TASK OBJECTIVE - Each line of the material must be returned exactly.

* * * * * * *

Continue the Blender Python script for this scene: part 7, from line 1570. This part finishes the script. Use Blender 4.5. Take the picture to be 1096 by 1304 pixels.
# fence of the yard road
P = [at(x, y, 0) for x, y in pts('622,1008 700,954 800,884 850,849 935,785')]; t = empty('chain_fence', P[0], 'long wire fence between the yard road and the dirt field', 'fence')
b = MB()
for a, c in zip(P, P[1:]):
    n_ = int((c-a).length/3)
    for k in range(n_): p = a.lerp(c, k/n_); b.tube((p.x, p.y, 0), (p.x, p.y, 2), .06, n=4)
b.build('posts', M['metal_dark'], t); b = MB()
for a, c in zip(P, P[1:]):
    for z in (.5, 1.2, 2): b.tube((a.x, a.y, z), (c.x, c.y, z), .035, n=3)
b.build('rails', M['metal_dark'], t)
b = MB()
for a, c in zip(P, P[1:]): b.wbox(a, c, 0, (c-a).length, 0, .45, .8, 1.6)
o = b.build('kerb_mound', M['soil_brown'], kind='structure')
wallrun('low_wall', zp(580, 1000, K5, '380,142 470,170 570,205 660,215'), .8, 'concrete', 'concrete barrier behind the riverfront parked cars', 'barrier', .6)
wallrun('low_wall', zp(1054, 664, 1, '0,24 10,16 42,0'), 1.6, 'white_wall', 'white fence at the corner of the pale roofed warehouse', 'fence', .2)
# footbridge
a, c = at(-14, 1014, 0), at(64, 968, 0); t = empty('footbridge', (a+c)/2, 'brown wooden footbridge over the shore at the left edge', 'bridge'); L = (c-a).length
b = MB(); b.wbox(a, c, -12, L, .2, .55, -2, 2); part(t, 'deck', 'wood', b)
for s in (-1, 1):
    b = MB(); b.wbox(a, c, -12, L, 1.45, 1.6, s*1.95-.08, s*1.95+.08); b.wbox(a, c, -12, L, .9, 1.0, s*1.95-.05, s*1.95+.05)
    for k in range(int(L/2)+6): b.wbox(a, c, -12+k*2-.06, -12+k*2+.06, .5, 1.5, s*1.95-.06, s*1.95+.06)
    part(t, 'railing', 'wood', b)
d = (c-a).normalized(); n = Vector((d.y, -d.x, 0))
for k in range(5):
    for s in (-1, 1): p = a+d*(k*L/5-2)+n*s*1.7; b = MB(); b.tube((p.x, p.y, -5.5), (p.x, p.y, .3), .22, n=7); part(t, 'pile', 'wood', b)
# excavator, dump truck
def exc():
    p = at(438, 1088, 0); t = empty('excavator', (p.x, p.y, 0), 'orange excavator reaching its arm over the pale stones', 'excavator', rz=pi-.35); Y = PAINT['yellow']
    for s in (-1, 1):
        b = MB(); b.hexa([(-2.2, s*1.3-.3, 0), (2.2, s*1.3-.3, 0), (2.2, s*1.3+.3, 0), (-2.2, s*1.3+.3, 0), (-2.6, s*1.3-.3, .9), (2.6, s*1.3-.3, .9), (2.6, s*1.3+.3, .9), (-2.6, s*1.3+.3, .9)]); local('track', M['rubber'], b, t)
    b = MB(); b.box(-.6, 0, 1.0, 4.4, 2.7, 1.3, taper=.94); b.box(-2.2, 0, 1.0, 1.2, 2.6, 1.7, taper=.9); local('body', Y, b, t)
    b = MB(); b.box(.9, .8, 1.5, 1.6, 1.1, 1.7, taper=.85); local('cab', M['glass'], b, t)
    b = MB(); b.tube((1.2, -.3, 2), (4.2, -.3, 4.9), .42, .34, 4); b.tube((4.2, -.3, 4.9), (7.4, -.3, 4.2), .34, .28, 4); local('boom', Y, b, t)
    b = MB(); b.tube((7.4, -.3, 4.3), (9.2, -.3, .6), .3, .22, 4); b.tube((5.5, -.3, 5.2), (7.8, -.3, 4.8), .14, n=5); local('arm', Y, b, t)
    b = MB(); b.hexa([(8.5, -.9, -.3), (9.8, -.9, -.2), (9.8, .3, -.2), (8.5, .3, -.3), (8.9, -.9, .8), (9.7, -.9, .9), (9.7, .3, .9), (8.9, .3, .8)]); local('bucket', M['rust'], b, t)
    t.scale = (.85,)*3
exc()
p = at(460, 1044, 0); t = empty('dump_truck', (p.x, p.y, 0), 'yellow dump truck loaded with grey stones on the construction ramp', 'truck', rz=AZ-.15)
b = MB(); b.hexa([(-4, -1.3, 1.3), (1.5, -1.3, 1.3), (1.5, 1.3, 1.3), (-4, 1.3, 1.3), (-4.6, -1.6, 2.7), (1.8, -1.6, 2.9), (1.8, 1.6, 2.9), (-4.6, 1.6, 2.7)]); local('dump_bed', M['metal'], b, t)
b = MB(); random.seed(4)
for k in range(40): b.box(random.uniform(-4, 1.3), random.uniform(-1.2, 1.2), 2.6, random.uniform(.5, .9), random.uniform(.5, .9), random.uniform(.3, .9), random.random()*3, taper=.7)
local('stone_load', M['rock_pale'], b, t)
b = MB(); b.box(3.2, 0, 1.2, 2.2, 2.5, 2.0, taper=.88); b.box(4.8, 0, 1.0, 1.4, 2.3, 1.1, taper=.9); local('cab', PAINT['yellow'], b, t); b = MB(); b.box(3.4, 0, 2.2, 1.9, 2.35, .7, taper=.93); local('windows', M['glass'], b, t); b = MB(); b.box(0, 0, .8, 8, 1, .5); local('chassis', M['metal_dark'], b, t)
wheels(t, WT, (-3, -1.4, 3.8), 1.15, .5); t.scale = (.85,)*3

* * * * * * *

TASK RESPONSE -
Continue the Blender Python script for this scene: part 7, from line 1570. This part finishes the script. Use Blender 4.5. Take the picture to be 1096 by 1304 pixels.
# fence of the yard road
P = [at(x, y, 0) for x, y in pts('622,1008 700,954 800,884 850,849 935,785')]; t = empty('chain_fence', P[0], 'long wire fence between the yard road and the dirt field', 'fence')
b = MB()
for a, c in zip(P, P[1:]):
    n_ = int((c-a).length/3)
    for k in range(n_): p = a.lerp(c, k/n_); b.tube((p.x, p.y, 0), (p.x, p.y, 2), .06, n=4)
b.build('posts', M['metal_dark'], t); b = MB()
for a, c in zip(P, P[1:]):
    for z in (.5, 1.2, 2): b.tube((a.x, a.y, z), (c.x, c.y, z), .035, n=3)
b.build('rails', M['metal_dark'], t)
b = MB()
for a, c in zip(P, P[1:]): b.wbox(a, c, 0, (c-a).length, 0, .45, .8, 1.6)
o = b.build('kerb_mound', M['soil_brown'], kind='structure')
wallrun('low_wall', zp(580, 1000, K5, '380,142 470,170 570,205 660,215'), .8, 'concrete', 'concrete barrier behind the riverfront parked cars', 'barrier', .6)
wallrun('low_wall', zp(1054, 664, 1, '0,24 10,16 42,0'), 1.6, 'white_wall', 'white fence at the corner of the pale roofed warehouse', 'fence', .2)
# footbridge
a, c = at(-14, 1014, 0), at(64, 968, 0); t = empty('footbridge', (a+c)/2, 'brown wooden footbridge over the shore at the left edge', 'bridge'); L = (c-a).length
b = MB(); b.wbox(a, c, -12, L, .2, .55, -2, 2); part(t, 'deck', 'wood', b)
for s in (-1, 1):
    b = MB(); b.wbox(a, c, -12, L, 1.45, 1.6, s*1.95-.08, s*1.95+.08); b.wbox(a, c, -12, L, .9, 1.0, s*1.95-.05, s*1.95+.05)
    for k in range(int(L/2)+6): b.wbox(a, c, -12+k*2-.06, -12+k*2+.06, .5, 1.5, s*1.95-.06, s*1.95+.06)
    part(t, 'railing', 'wood', b)
d = (c-a).normalized(); n = Vector((d.y, -d.x, 0))
for k in range(5):
    for s in (-1, 1): p = a+d*(k*L/5-2)+n*s*1.7; b = MB(); b.tube((p.x, p.y, -5.5), (p.x, p.y, .3), .22, n=7); part(t, 'pile', 'wood', b)
# excavator, dump truck
def exc():
    p = at(438, 1088, 0); t = empty('excavator', (p.x, p.y, 0), 'orange excavator reaching its arm over the pale stones', 'excavator', rz=pi-.35); Y = PAINT['yellow']
    for s in (-1, 1):
        b = MB(); b.hexa([(-2.2, s*1.3-.3, 0), (2.2, s*1.3-.3, 0), (2.2, s*1.3+.3, 0), (-2.2, s*1.3+.3, 0), (-2.6, s*1.3-.3, .9), (2.6, s*1.3-.3, .9), (2.6, s*1.3+.3, .9), (-2.6, s*1.3+.3, .9)]); local('track', M['rubber'], b, t)
    b = MB(); b.box(-.6, 0, 1.0, 4.4, 2.7, 1.3, taper=.94); b.box(-2.2, 0, 1.0, 1.2, 2.6, 1.7, taper=.9); local('body', Y, b, t)
    b = MB(); b.box(.9, .8, 1.5, 1.6, 1.1, 1.7, taper=.85); local('cab', M['glass'], b, t)
    b = MB(); b.tube((1.2, -.3, 2), (4.2, -.3, 4.9), .42, .34, 4); b.tube((4.2, -.3, 4.9), (7.4, -.3, 4.2), .34, .28, 4); local('boom', Y, b, t)
    b = MB(); b.tube((7.4, -.3, 4.3), (9.2, -.3, .6), .3, .22, 4); b.tube((5.5, -.3, 5.2), (7.8, -.3, 4.8), .14, n=5); local('arm', Y, b, t)
    b = MB(); b.hexa([(8.5, -.9, -.3), (9.8, -.9, -.2), (9.8, .3, -.2), (8.5, .3, -.3), (8.9, -.9, .8), (9.7, -.9, .9), (9.7, .3, .9), (8.9, .3, .8)]); local('bucket', M['rust'], b, t)
    t.scale = (.85,)*3
exc()
p = at(460, 1044, 0); t = empty('dump_truck', (p.x, p.y, 0), 'yellow dump truck loaded with grey stones on the construction ramp', 'truck', rz=AZ-.15)
b = MB(); b.hexa([(-4, -1.3, 1.3), (1.5, -1.3, 1.3), (1.5, 1.3, 1.3), (-4, 1.3, 1.3), (-4.6, -1.6, 2.7), (1.8, -1.6, 2.9), (1.8, 1.6, 2.9), (-4.6, 1.6, 2.7)]); local('dump_bed', M['metal'], b, t)
b = MB(); random.seed(4)
for k in range(40): b.box(random.uniform(-4, 1.3), random.uniform(-1.2, 1.2), 2.6, random.uniform(.5, .9), random.uniform(.5, .9), random.uniform(.3, .9), random.random()*3, taper=.7)
local('stone_load', M['rock_pale'], b, t)
b = MB(); b.box(3.2, 0, 1.2, 2.2, 2.5, 2.0, taper=.88); b.box(4.8, 0, 1.0, 1.4, 2.3, 1.1, taper=.9); local('cab', PAINT['yellow'], b, t); b = MB(); b.box(3.4, 0, 2.2, 1.9, 2.35, .7, taper=.93); local('windows', M['glass'], b, t); b = MB(); b.box(0, 0, .8, 8, 1, .5); local('chassis', M['metal_dark'], b, t)
wheels(t, WT, (-3, -1.4, 3.8), 1.15, .5); t.scale = (.85,)*3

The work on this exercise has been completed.